Zanzo opened this issue on Feb 14, 2008 · 120 posts
pjz99 posted Thu, 12 March 2009 at 9:40 PM
This is the typical lighting setup I use lately:
http://www.renderosity.com/mod/rrfilelock/download.php?fileid=33527&key=8122
The constraints that Pixar works under have zero to do with a single user producing stills (95% of Poser use). Feature length film productions prefer depth-mapped shadows because they render quicker than raytraced by a big margin, not because they're of higher quality. When you have to render 30 frames per second, times 60 seconds, times 90 minutes for a typical feature film, rendering even 10% faster can mean a tremendous cost savings. In stills, depth mapped shadows will pretty much always be of inferior quality - and while they do render faster, for your typical still frame image that's largely unimportant.

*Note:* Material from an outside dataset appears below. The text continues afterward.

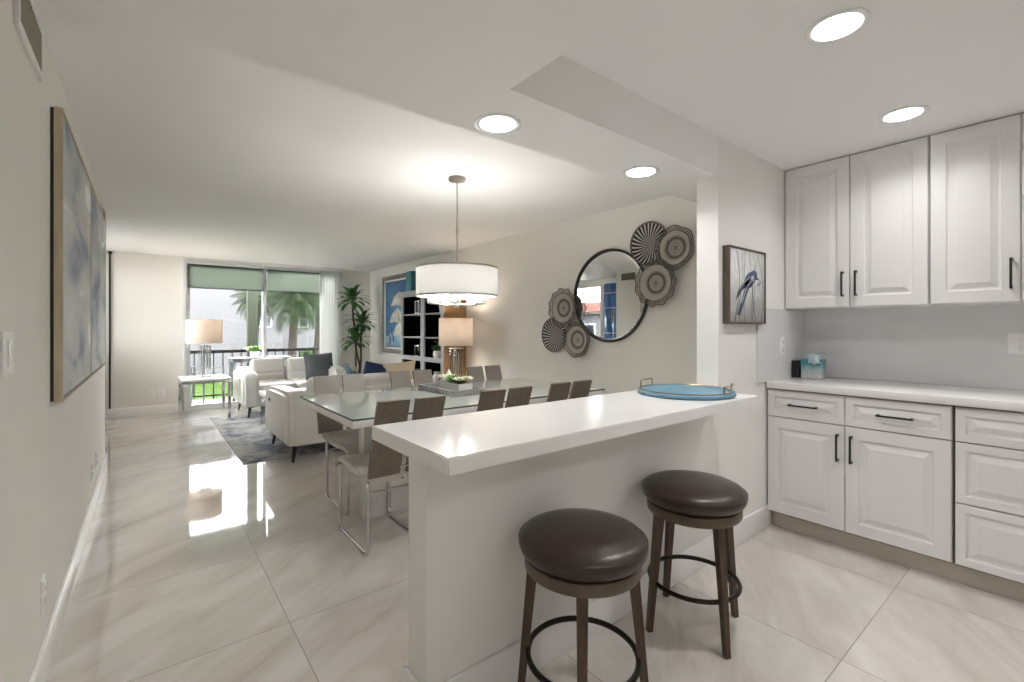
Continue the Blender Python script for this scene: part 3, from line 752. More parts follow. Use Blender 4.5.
for k in range(5):
    a = 2*PI*k/5+.3; x, y = .17*math.cos(a), .17*math.sin(a)
    g = MB().lathe([(.0, zb-.055), (.040, zb-.055), (.042, zb+.03), (.040, zb+.03), (.038, zb-.051), (0, zb-.051)], 20, c=(x, y, 0)).build('candle_glass', M['frost'], t)
    MB().lathe([(0, zb-.052), (.012, zb-.05), (.012, zb+.0), (.016, zb+.045), (.010, zb+.07), (0, zb+.085)], 12, c=(x, y, 0)).build('bulb', M['bulb'], g)
l = bpy.data.lights.new('pendant_glow', 'POINT'); l.energy = PEND_W; l.shadow_soft_size = .08; l.color = (1, .97, .93)
o = bpy.data.objects.new('pendant_glow', l); COL.objects.link(o); o.location = (1.724, 2.79, 1.58)

# ------------------------------------------------------------------ dining table
TX0, TX1, TY0, TY1 = .85, 2.88, 2.415, 3.50
t = thing('dining_table', 'long white dining table with pale glass top', 'table', ((TX0+TX1)/2, (TY0+TY1)/2, 0))
L(MB().box((TX0, TY0, .71), (TX1, TY1, .750), r=.003), 'tabletop', M['lacq'], t)
c = MB(); c.box((TX0+.002, TY0+.002, .7502), (TX1-.002, TY1-.002, .760))
for f in c.bm.faces:
    if abs(f.normal.z) < .5 or f.calc_center_median().z < .755: f.material_index = 1
c.bm.normal_update()
for f in c.bm.faces: f.material_index = 0 if f.normal.z > .5 or f.calc_center_median().z > .7599 else 1
L(c, 'glass_top', [M['tglass'], M['glassedge']], t)
L(MB().box((1.10, 2.92, 0), (2.62, 3.02, .711), r=.003), 'pedestal', M['lacq'], t)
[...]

If image quality is less valuable to you than render time, then depth mapped shadows may be what you want ^^
Quote - If one cannot get the right effect from lighting that has global effect, that tells me that something else is wrong, and I'd much rather have that fixed than see lights that can be specified to only affect particular objects in the scene.
That's the problem, Poser can't do lighting that has a real global effect (global illumination). It behaves in a way that is fundamentally NOT realistic, and this limitation has to be worked around with many fill lights and other tricks - which create problems of their own, since you may not want a character casting shadows in three or four different directions e.g.